“Mille e non più mille”, si racconta si dicesse alle soglia del anno 1000, esprimendo un sentimento di preoccupazione, quasi rapiti da un’attesa apocalittica. Speriamo che non valga lo stesso per questo piccolo blog che, con questo post, raggiunge il traguardo del millesimo articolo. Quando, più di quattro anni, fa iniziava questa piccola avventura, non avrei scommesso un penny che saremmo giunti a questo punto, con così tante parole scritte e tante storie e pensieri condivisi con molte persone. Questo piccolo spazio virtuale è diventato, giorno dopo giorno, una sorta di diario di bordo, attraverso il quale partecipare ad un gruppo di amici, altrettanto virtuali, pensieri, racconti ed emozioni.
Parrà un particolare banale ma non lo è affatto: passare l’esperienza quotidiana al setaccio della parola scritta è un’operazione talvolta faticosa ma sempre estremamente feconda e generativa, giacché permette a quello che accade nella vita di essere accolto e custodito, riconosciuto ed interiorizzato. Consentire alla parola di dare forma a quel magma incandescente che sono le ore ed i minuti che compongono la giornata ha a che fare con la dimensione di senso che costruisce ed orienta la nostra esistenza.

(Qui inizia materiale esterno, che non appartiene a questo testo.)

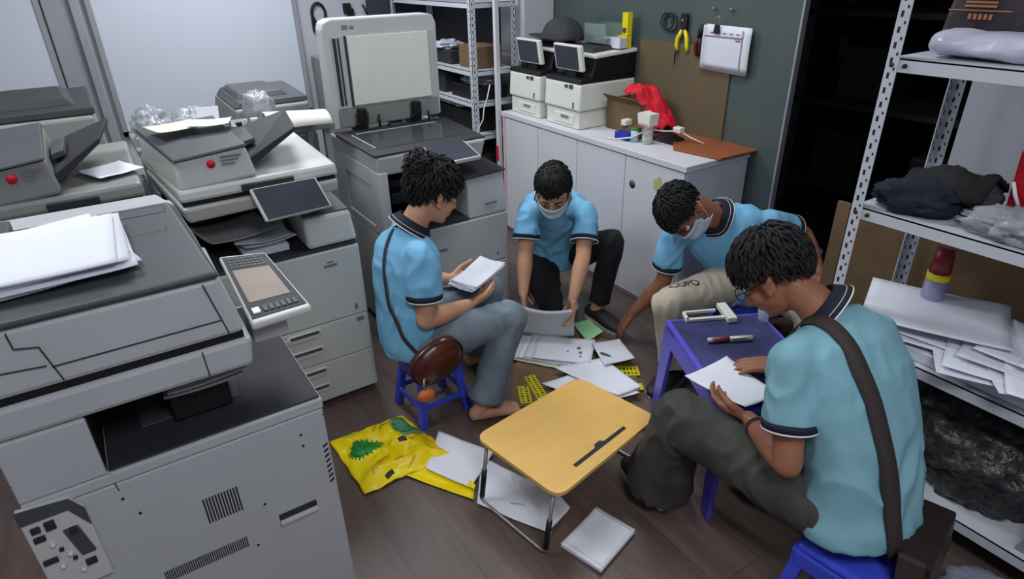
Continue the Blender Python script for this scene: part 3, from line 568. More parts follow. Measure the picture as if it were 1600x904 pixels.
# ================================================================ slotted steel shelving (right) and at the back
def angle_post(name,x,y,sx,sy,z1,t,w=.036):
    p=MB().box(x,x+sx*w,y,y+sy*.003,0.0,z1).box(x,x+sx*.003,y,y+sy*w,0.0,z1).build(name,'shelf',t)
    mb=MB(); k=0; z=.03
    while z<z1-.02:
        mb.box(x-sx*.0006,x+sx*.0036,y+sy*.012,y+sy*.019,z,z+.016); mb.box(x+sx*.012,x+sx*.019,y-sy*.0006,y+sy*.0036,z,z+.016)
        mb.box(x-sx*.0006,x+sx*.0036,y+sy*.025,y+sy*.030,z+.022,z+.030); mb.box(x+sx*.025,x+sx*.030,y-sy*.0006,y+sy*.0036,z+.022,z+.030)
        z+=.04
    tag(mb.build('slots','hole',p),kind='stuff')
    return p
def rack(label,x0,x1,y0,y1,zs,z1,th=.036):
    t=thing('steel_shelving_rack',label,'shelf',((x0+x1)/2,(y0+y1)/2,0))
    for (x,sx) in ((x0,1),(x1,-1)):
        for (y,sy) in ((y0,1),(y1,-1)): angle_post('post',x,y,sx,sy,z1,t)
    for z in zs:
        s=MB().box(x0+.004,x1-.004,y0+.004,y1-.004,z-.004,z).box(x0+.004,x0+.007,y0+.004,y1-.004,z-th,z).box(x1-.007,x1-.004,y0+.004,y1-.004,z-th,z).box(x0+.004,x1-.004,y0+.004,y0+.007,z-th,z).box(x0+.004,x1-.004,y1-.007,y1-.004,z-th,z).build('shelf_board','shelf',t)
        for dy in (.02,.055):
            MB().cyl((x0-.003,y1-dy,z-th/2),(x0+.004,y1-dy,z-th/2),.006,n=10).build('bolt','hole',s)
    return t
rack('white slotted steel shelving rack on the right behind the nearest man',1.90,2.35,-.35,.985,(.135,.575,1.01,1.445),2.25)
rack('white slotted steel shelving rack at the back beside the open scanner lid',2.12,2.46,3.70,4.92,(.30,.66,.88,1.08,1.485),2.2,.03)
# things on the back rack
items=[('cardboard_box','cardboard',(2.20,2.40,3.78,4.02,1.081,1.22),'olive cardboard box on the upper shelf of the back rack','box'),
('cardboard_box','dark',(2.18,2.40,4.1,4.4,1.081,1.17),'dark box on the upper shelf of the back rack','box'),
('black_case','black',(2.17,2.42,3.76,4.1,.881,.97),'black case on the middle shelf of the back rack','case'),
('black_case','dark',(2.17,2.42,4.2,4.6,.881,1.02),'charcoal case deeper along the middle shelf of the back rack','case'),
('black_case','black',(2.16,2.42,3.8,4.5,.661,.80),'long black case on the lower shelf of the back rack','case'),
('black_case','dark',(2.16,2.42,3.8,4.5,.301,.50),'charcoal case on the bottom shelf of the back rack','case')]
for n,m,b,l,c in items: tag(bx(n,m,None,*b,.006),l,c)
def crumple(name,m,c,size,label,cat,seed=0,amp=.25,res=26,flat=True,parent=None,fs=2.2,solid=0):
    """a crumpled closed bag or cloth bundle resting on c.z"""
    def fn(u,v):
        th=2*PI*u; ph=PI*(v-.5); d=Vector((math.cos(ph)*math.cos(th),math.cos(ph)*math.sin(th),math.sin(ph)))
        n=noise.fractal(d*fs+Vector((seed*7.1,seed*3.3,1)),.8,2.1,4); rg=1+amp*n*1.6+amp*.5*(1-abs(noise.noise(d*fs*1.8+Vector((seed,2,3))))*3)
        p=Vector((d.x*size[0]*rg,d.y*size[1]*rg,d.z*size[2]*rg))
        z=p.z+size[2]*.7
        return Vector((c[0]+p.x,c[1]+p.y,c[2]+max(.001,z)))
    o=MB().grid(fn,res*2,res).build(name,m,parent,weld=True)
    if label: tag(o,label,cat)
    return o
crumple('plastic_bag','whitefilm',(2.26,4.28,1.172),(.10,.12,.03),'white plastic bag on the dark box of the back rack','bag',1)
crumple('plastic_bag','bagfilm',(2.28,3.9,.971),(.09,.14,.045),'clear plastic bag on the middle shelf of the back rack','bag',2)
crumple('white_packet','whitefilm',(2.26,4.15,.801),(.09,.25,.035),'white wrapped packet on the lower shelf of the back rack','packet',3)
t=thing('hanging_cable','thin white cable hanging beside the back rack','cable',(2.2,3.64,.3))
MB().tube([(2.22,3.655,1.0),(2.20,3.66,.92),(2.17,3.66,.85),(2.16,3.66,.78),(2.12,3.665,.72),(2.11,3.665,.6),(2.11,3.665,.34)],.004).build('wire','whiteplastic',t)
# dark hooks on the back wall between whiteboard and rack
for i,(x,z,l) in enumerate(((1.58,1.40,'black headphones hanging on the back wall'),(1.80,1.42,'small black clip hanging on the back wall left of the two tiny hooks'),(1.93,1.41,'tiny dark hook on the back wall, the left one'),(2.04,1.40,'tiny dark hook on the back wall, the right one'))):
    if i==0:
        o=MB().tube([(x+.05*math.cos(a*PI/10),4.985,z+.07*math.sin(a*PI/10)) for a in range(20)],.010,8,closed=True).box(x-.06,x-.035,4.96,4.995,z-.12,z-.02,bev=.004).build('headphones','black'); c='headphones'
    elif i==1: o=MB().box(x-.03,x+.03,4.97,4.998,z-.03,z+.04,bev=.006).box(x+.0,x+.05,4.975,4.998,z-.06,z+.0,bev=.004).build('hanging_clip','black'); c='clip'
    else: o=MB().tube([(x,4.998,z+.03),(x,4.97,z+.02),(x+.01,4.965,z-.02),(x+.02,4.97,z-.03)],.009).build('wall_hook','dark'); c='hook'
    tag(o,l,c)
tag(bx('grey_cabinet','copier_d',None,1.46,1.85,4.5,4.95,0,1.12,.006),'grey metal cabinet against the back wall behind the open scanner lid','cabinet')
# ---------------- on the right rack
t=thing('film_roll','bundle of milky plastic film on the top shelf of the right rack','plastic film',(2.02,.5,1.446))
def roll(u,v):
    y=.93-1.2*v; th=2*PI*u; e=min(1,(v*30)**.35,((1-v)*30)**.35) if 0<v<1 else .02
    r=.038*e*(1+.14*noise.noise(Vector((th,y*9,1)))+.10*noise.noise(Vector((math.cos(th)*2,math.sin(th)*2,y*22))))
    return Vector((2.02+1.9*r*math.cos(th),y,1.447+.036+r*math.sin(th)*.95))
MB().grid(roll,40,90).build('film','whitefilm',t,weld=True)
t=thing('dark_parcel','dark plastic wrapped parcel with orange lettering on the top shelf','parcel',(2.2,.5,1.446))
MB().hexa([(2.12,-.1,1.448),(2.32,-.1,1.448),(2.32,.965,1.448),(2.12,.975,1.448),(2.15,-.1,1.75),(2.31,-.1,1.75),(2.31,.94,1.75),(2.15,.95,1.75)],.02).build('parcel_body',mat('dark wrapped parcel',(52,46,50),.3,rgb2=(36,34,38),scale=9,bump=.5,bscale=12),t)
mb=MB()
for k,(y0,y1,z0,z1) in enumerate([(.84,.92,1.566,1.572),(.84,.92,1.576,1.581),(.80,.96,1.556,1.559)]): mb.box(2.128,2.134,y0,y1,z0,z1)
for k,yy in enumerate([.90,.887,.874,.861,.848]): mb.box(2.126,2.134,yy-.004,yy+.004,1.535,1.549)
mb.build('orange_print',mat('dull orange print',(170,110,80),.6),t)
crumple('navy_jacket','navycloth',(2.02,.855,1.011),(.10,.115,.05),'folded navy cloth on the second shelf, left end of the right rack','cloth',4,amp=.12)
t=tag(MB().grid(lambda u,v:Vector((2.12+.16*(v-.5)+.02*math.sin(u*6),.94-.25*u,1.03+.075*math.sin(PI*v)**.7*(1-.15*u)*(.75+.25*math.sin(u*PI))+.045*u+.02*fbm((u*3,v*3,5),1.5))),30,20).build('black_trousers','blackcloth',None,solid=.012),'folded black garment lying on the navy cloth','garment')
crumple('grey_pouch','greycloth',(2.12,.735,1.011),(.075,.06,.055),'dark grey padded pouch on the second shelf of the right rack','pouch',6,amp=.12)
crumple('plastic_bag','bagfilm',(1.975,.57,1.012),(.055,.12,.045),'clear crumpled plastic bag at the front of the second shelf','bag',8,amp=.3)
t=thing('red_packet','red snack packet standing upright on the second shelf','packet',(2.08,.48,1.011))
MB().hexa([(2.10,.46,1.012),(2.15,.46,1.012),(2.15,.655,1.012),(2.10,.655,1.012),(2.10,.46,1.22),(2.12,.46,1.22),(2.12,.665,1.22),(2.10,.665,1.22)],.008).build('packet_body',mat('red foil',(190,20,36),.3,rgb2=(140,12,26),scale=12,bump=.4,bscale=25),t)
MB().tube([(2.095,.655,1.13),(2.088,.64,1.10),(2.093,.62,1.06)],.005).build('white_print','paper',t)
crumple('film_wrap','bagfilm',(2.09,.46,1.011),(.05,.09,.03),'clear film packet under the red packet','bag',9,amp=.3)
t=tag(MB().box(2.40,2.415,.15,1.30,.02,.83,bev=.002).build('cardboard_sheet','cardboard'),'large brown cardboard sheet standing behind the right rack','cardboard')
t=thing('spray_bottle','pale blue and red spray can standing behind the paper stack','spray can',(2.2,.80,.576))
MB().cyl((2.20,.80,.577),(2.20,.80,.74),.034,n=24).build('can_body',mat('lilac can label',(150,150,190),.4),t)
MB().cyl((2.20,.80,.741),(2.20,.80,.765),.035,n=24).build('yellow_ring','yellow2',t)
MB().cyl((2.20,.80,.766),(2.20,.80,.85),.033,.026,n=24).build('red_cap',mat('dark red cap',(120,22,34),.4),t)
# loose paper stacks on third shelf
def sheet(name,c,L,W,rz,z,m,curl=.0,seed=0,parent=None,tilt=0,th=.001,drape=None):
    R=Matrix.Rotation(rz,3,'Z')
    def fn(u,v):
        p=R@Vector(((u-.5)*L,(v-.5)*W,0)); k=curl*((u-.5)**2*4*.6+(v-.5)**2*4*.4)
        zz=z+k+.002*noise.noise(Vector((u*3,v*3,seed*5.1)))+tilt*u
        q=Vector((c[0]+p.x,c[1]+p.y,zz))
        if drape: q=drape(q,u,v)
        return q
    return MB().grid(fn,12,12).build(name,m,parent,solid=th)
t=thing('paper_stack','large fanned stack of white papers on the third shelf of the right rack','papers',(2.08,.60,.576))
MB().box(1.93,2.25,.30,.86,.577,.615,bev=.003).build('stack_core','paper2',t)
rn=random.Random(3)
fan=[((2.08,.70),.30,.42,.25,.625),((2.10,.72),.30,.42,.12,.632),((2.00,.52),.26,.30,.5,.628),((2.03,.50),.28,.30,.35,.638),((2.08,.46),.28,.32,.2,.65),((2.12,.42),.28,.32,.05,.66),((2.00,.40),.24,.26,.6,.64),((1.98,.36),.24,.24,.4,.652),((2.10,.74),.32,.40,.4,.668),((2.12,.30),.3,.34,.1,.672)]
for k,(c,L,W,rz,z) in enumerate(fan): sheet('sheet',c,L,W,rz,z,'paper' if k%2 else 'paper2',.012,k,t,0,.002)
crumple('black_plastic_bag','darkbag',(2.10,.50,.136),(.15,.24,.17),'dark translucent bag full of scraps under the paper stack','bag',11,amp=.10,res=40,fs=3)
crumple('green_bag',mat('dark teal bag',(36,58,60),.4,bump=.4,bscale=20),(2.24,.80,.136),(.07,.12,.20),'dark teal bag beside the scrap bag on the bottom shelf','bag',12,amp=.15)
crumple('grey_bag','greycloth',(2.08,.10,.136),(.13,.14,.16),'grey bag at the near end of the bottom shelf','bag',13,amp=.15)
tag(MB().hexa([(1.93,.26,.136),(1.95,.26,.136),(1.95,.29,.136),(1.93,.29,.136),(1.93,.16,.50),(1.95,.16,.50),(1.95,.19,.50),(1.93,.19,.50)],.002).build('metal_strut','metal'),'leaning grey metal strut on the bottom shelf','metal bar')
crumple('floor_bag',mat('grey lilac bag',(120,120,140),.5,bump=.3),(1.78,.22,.001),(.10,.16,.06),'grey plastic bag on the floor under the right rack','bag',14,amp=.1)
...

Assomiglia molto al lento e attento lavoro del muratore che erige muri e da forma alla casa in costruzione: afferra un mattone da terra e valuta in quale posizione è più opportuno che esso venga posizionato. Non va bene un posto casuale: ogni mattone possiede una propria fisionomia che richiede uno specifico posizionamento. Lo stesso vale più o meno per le cose che ci accadono: occorre avere la pazienza e la cura di “afferrarle” e di capire in che modo possono essere utilizzate per edificare la casa della nostra vita.
Per quanto mi riguarda, se la scrittura ha a che fare con l’arte, si tratta dell’arte di costruire la propria identità; se, in qualche modo, racconta la bellezza del mondo, questa è quella che promana da una identità armonica e riconciliata, rappacificata e sensata. È vero che la scrittura afferisce alla dimensione estetica della vita, ma a motivo del fatto che essa educa i sensi ad accogliere e celebrare la sensibilità e la sensatezza del reale, investigando e penetrando anche gli anfratti più reconditi.
È forse per questo, o meglio “solo per questo”, che ha senso augurarsi “mille di questi giorni!”